Взятие двух задунайских архиереев действительно осталось у заграничных раскольников самым памятным из всех событий последней восточной войны и наравне с заточением Амвросия стало служить для них предлогом жаловаться на притеснения от русского правительства. Чайковский и подобные ему зложелатели России не замедлили воспользоваться этим обстоятельством. Будучи не совсем довольны исходом войны и разочаровавшись несколько в своих надеждах на сочувствие и расположение к ним всего заграничного раскольничьего населения, они видели нужду снова приняться за старое ремесло наускиванья турецких раскольников на русское правительство и были очень довольны, что одно из лучших к тому средств дали им сами же Русские, отняв у раскольников двух уважаемых архиереев: оставалось только поддерживать в раскольниках те враждебные чувства против России, которые возбуждены были нанесенным им оскорблением, и с этою целию поощрять их на разные бесплодные попытки возвратить из России взятых архиереев.
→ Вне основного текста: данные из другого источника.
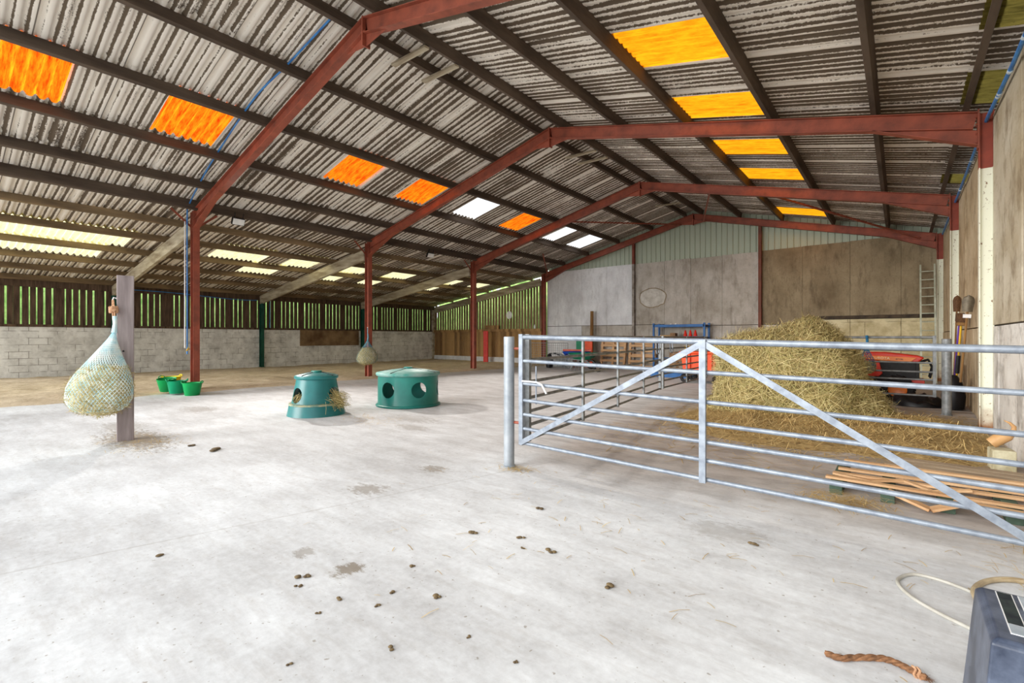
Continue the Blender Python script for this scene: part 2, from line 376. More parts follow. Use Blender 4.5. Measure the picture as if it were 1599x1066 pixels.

Под влиянием Чайковского с братией, чрез посредство их неизменного друга и слуги Осипа Гончарова, старообрядцы действительно поднимали несколько раз дело «о заточенных архипастырях», обращались с просьбой об их возвращении и непосредственно к русскому правительству, и чрез посредство правительств иностранных, в той уверенности, что они могут, будто бы заставить Россию возвратить раскольникам их архиереев, прибегали и к другим не менее бесполезным средствам. Неудачи всех этих попыток, хорошо предвиденные таинственными руководителями старообрядцев, только питали и поддерживали в последних раздражение против русского правительства, что собственно и было желательно для помянутых руководителей. В собственноручных письмах Аркадия, которые по возвращении из «странствия» писал он довольно нередко в Белую Криницу, и в разных других документах нашли мы известия, по которым можно составить понятие о ходе этих раскольничьих попыток возвратить на свое место «заточенных архипастырей» и вместе перенести свое дело, так сказать, на суд Европы.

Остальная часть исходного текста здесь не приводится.